After a joint jury trial, Joel Smith and Amanda Smith were convicted of child abuse and child neglect in violation of Oklahoma and federal law for conduct involving H.M. in Indian country. Joel Smith was sentenced to 180 months and Amanda Smith to 240 months. They appealed on multiple grounds, including sentencing, aiding-and-abetting instructions, jurisdiction, timeliness of post-trial motions, and sentencing materials.

The court’s reasoning

The court held that every federal sentencing proceeding begins with determining the guideline applicable to the offense of conviction, and when no guideline has been expressly promulgated, the district court must apply the most analogous offense guideline under U.S.S.G. Section 2X5.1. Reviewing de novo, the panel concluded Oklahoma’s child-abuse-by-injury statute is sufficiently analogous to U.S.S.G. Section 2A2.2, aggravated assault, because both offenses typically involve an affirmative act, contemplate serious injury, and include an aggravating feature. The court rejected the government’s arguments that differences in mens rea and injury requirements defeated the analogy, explaining that a perfect match is not required and that the inquiry is flexible and element-focused rather than fact-specific. The panel further held the government failed to show the error was harmless. It declined to rely on the concurrent-sentence doctrine and instead applied the sentencing-package doctrine because the district court treated Joel Smith’s counts and sentences as interdependent. The court therefore vacated Joel Smith’s sentencing package and remanded for resentencing. The excerpt also states that the court discerned no error in the district court’s refusal to consider the Smiths’ late challenge to the aiding-and-abetting instruction, construing it as an untimely Rule 12 motion without good cause. The opinion states the court otherwise affirmed.
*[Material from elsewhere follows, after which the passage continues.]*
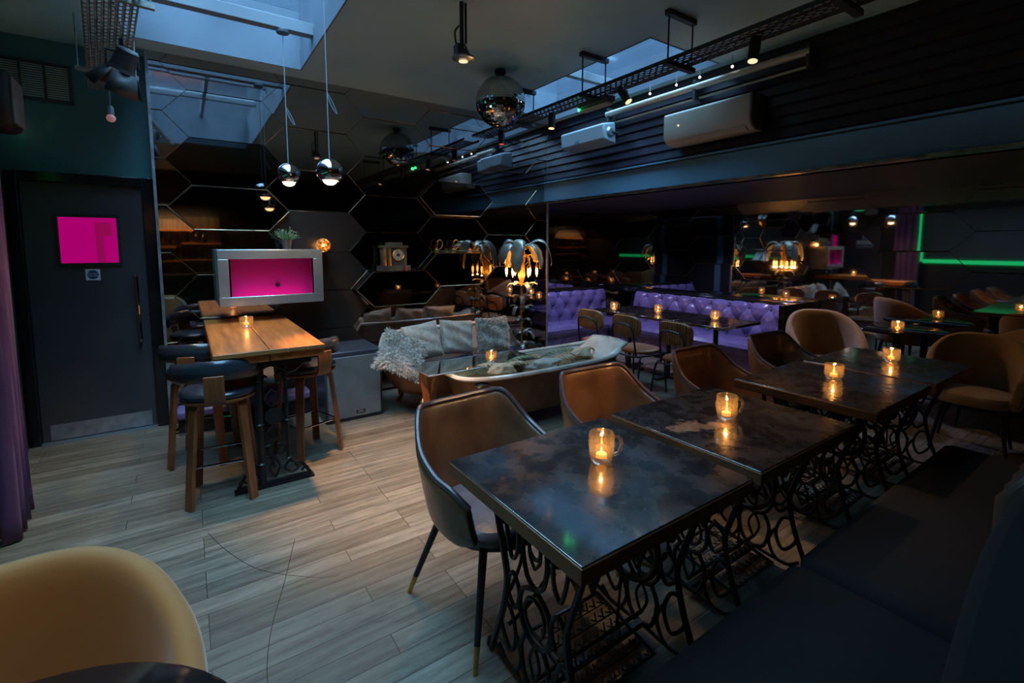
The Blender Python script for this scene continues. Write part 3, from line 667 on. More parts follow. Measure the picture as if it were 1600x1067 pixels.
tx = [(1.165, 1.165), (2.03, 1.175), (3.09, 1.175), (3.93, 1.16)]
for i in range(4):
    t = make_treadle_table(tlab[i], worded=i); t.location = (tx[i][0], tx[i][1], 0)
    t['group'] = 'treadle tables in a row'

clab = ['brown leather armchair with grey seat nearest the camera, beside the first treadle table', 'orange-lit brown leather armchair second from the camera, in front of the bathtub planter',
        'dark leather armchair third in the row, near the ribbed cafe chairs', 'dark leather armchair farthest along the row, in front of the violet banquette']
c0 = make_leather_chair(clab[0])
cx = [(1.05, 1.66, R(4)), (1.895, 1.70, R(-2)), (2.88, 1.70, R(0)), (3.83, 1.70, R(-4))]
for i, (x, y, a) in enumerate(cx):
    c = c0 if i == 0 else copy_tree(c0)
    c.location = (x, y, 0); c.rotation_euler = (0, 0, a); c['label'] = clab[i]; c['group'] = 'leather armchairs along the treadle tables'
v0 = make_velvet_chair('tan velvet tub chair in the bottom left corner, nearest the camera'); v0.location = (-.33, 1.12, 0); v0.rotation_euler = (0, 0, R(4))
vc = copy_tree(v0, (5.00, 1.98, 0), R(-52), 'mustard velvet tub chair behind the farthest treadle table, left of the round table'); vc.scale = (1, 1, 1.07)
vd = copy_tree(v0, (4.96, .90, 0), R(-84), 'brown velvet tub chair at the right end of the farthest treadle table'); vd.scale = (.92, .92, 1)
copy_tree(v0, (6.62-.85, .95, 0), R(-160), 'mustard velvet tub chair on the far side of the round table')

def mirror_free(): pass
def make_round_table(label, loc, r, z, m='gloss'):
    t = thing('round_table', label, 'table', loc)
    obj('tabletop', MB().lathe([(r-.01, z-.022), (r, z-.016), (r, z-.004), (r-.006, z)], (0, 0, 0), 48), m, t)
    obj('pedestal', MB().cyl((0, 0, .02), (0, 0, z-.022), .032, None, 16).lathe([(.12, z-.034), (.12, z-.0225)], (0, 0, 0), 20), 'legblack', t)
    obj('base', MB().lathe([(.24, 0), (.24, .012), (.06, .03), (.03, .05)], (0, 0, 0), 32), 'legblack', t)
    return t
make_round_table('dark round pedestal table with a candle, beside the alcove mirror', (5.72, 1.62, 0), .37, .76, 'gloss')
make_round_table('dark round table edge at the bottom left, in front of the tan tub chair', (-.33, .76, 0), .40, .76, 'gloss')

# far tables with cafe chairs
fl = ['left dark rectangular table before the violet banquette', 'middle dark rectangular table before the violet banquette', 'right dark rectangular table before the violet banquette']
for i, y in enumerate((4.10, 3.50, 2.90)):
    t = thing('pedestal_table', fl[i], 'table', (4.68, y, 0), 0, 'tables along the banquette')
    obj('tabletop', MB().box(-.35, .35, -.296, .296, .725, .755), 'table', t, bev=.003)
    obj('pedestal', MB().cyl((0, 0, .03), (0, 0, .725), .026, None, 14), 'legblack', t)
    obj('base', MB().box(-.24, .24, -.035, .035, 0, .03).box(-.035, .035, -.22, .22, 0, .031), 'legblack', t, bev=.006)
k0 = make_cafe_chair('ribbed tan cafe chair on the left, nearest the palm lamp'); k0.location = (3.95, 3.90, 0); k0.rotation_euler = (0, 0, R(93)); k0['group'] = 'ribbed cafe chairs'
copy_tree(k0, (3.95, 3.36, 0), R(90), 'ribbed tan cafe chair in the middle of the three')
copy_tree(k0, (3.97, 2.76, 0), R(88), 'ribbed tan cafe chair on the right, behind the third leather armchair')

# high table and stools
t = thing('high_table', 'long wooden high table on ornate iron stands beside the hexagonal mirrors', 'table', (.41, 4.05, 0))
obj('tabletop', MB().box(-.31, -.012, -.83, .80, .845, .92).box(-.008, .31, -.83, .80, .845, .92), 'oak', t, bev=.005)
obj('end_board', MB().box(-.31, .31, -.856, -.832, .895, .922), 'oakend', t, bev=.003)
obj('metal_strap', MB().box(.085, .091, -.858, -.855, .896, .922).box(.205, .209, -.858, -.855, .896, .922), 'steel', t)
def stand(y):
    mb = MB()
    def st(pts, r=.008, closed=False):
        for s in (-1, 1): mb.tube(sm([(s*a, y, b) for a, b in pts], 5, closed), r, 6, closed)
    mb.cyl((-.075, y, .02), (-.075, y, .78), .026, .022, 12).cyl((.085, y, .16), (.085, y, .78), .012, None, 10)
    for z in (.16, .42, .70): mb.lathe([(.02, z-.012), (.033, z), (.02, z+.012)], (-.075, y, 0), 12).lathe([(.01, z-.01), (.02, z), (.01, z+.01)], (.085, y, 0), 10)
    st([(.02, .72), (.06, .74), (.07, .69), (.035, .67), (.03, .70)], .007)
    st([(0, .64), (.045, .58), (0, .52), (-.0, .52)], .006)
    mb.lathe([(.001, y-.008), (.055, y-.008), (.055, y+.008), (.001, y+.008)], (0.01, 0, .46), 20, 'y')
    st([(0, .40), (.045, .34), (0, .29)], .006); st([(.02, .27), (.06, .26), (.06, .21), (.03, .20), (.03, .24)], .007)
    st([(.08, .20), (.10, .14), (.16, .11), (.20, .05), (.215, .03)], .011)
    st([(.09, .14), (.06, .10), (.10, .06), (.14, .08), (.12, .11)], .008); st([(.16, .05), (.18, .07), (.205, .06)], .008)
    st([(0, .19), (.03, .12), (0, .05)], .007)
    mb.box(-.235, .235, y-.03, y+.03, 0, .014); mb.box(-.20, .20, y-.016, y+.016, .014, .030)
    mb.box(-.24, .24, y-.05, y+.05, .80, .845)
    mb.tube(sm([(-.2, y, .80), (-.12, y, .74), (0, y, .80), (.12, y, .74), (.2, y, .80)], 5), .012, 6)
    return mb
obj('iron_stand', stand(-.72), 'iron', t); obj('iron_stand', stand(.50), 'iron', t)
obj('stretcher', MB().cyl((0, -.72, .12), (0, .50, .12), .010, None, 8), 'iron', t)
s0 = make_stool('nearest bentwood bar stool with dark leather seat at the left of the high table'); s0.location = (.13, 3.40, 0); s0.rotation_euler = (0, 0, R(172)); s0['group'] = 'bentwood bar stools'
copy_tree(s0, (.05, 4.06, 0), R(160), 'bentwood bar stool behind the nearest one, left of the high table')
copy_tree(s0, (.70, 3.74, 0), R(200), 'bentwood bar stool at the right of the high table by the loudspeaker')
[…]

We hold Oklahoma’s child-abuse-by-injury statute is sufficiently analogous to the federal sentencing guideline for aggravated assault.

What it means going forward

Joel Smith will be resentenced under a corrected Guidelines framework that starts with the aggravated-assault guideline as the analogous offense guideline. The convictions remain in place, and the rest of the district court’s rulings addressed in the appeal were affirmed.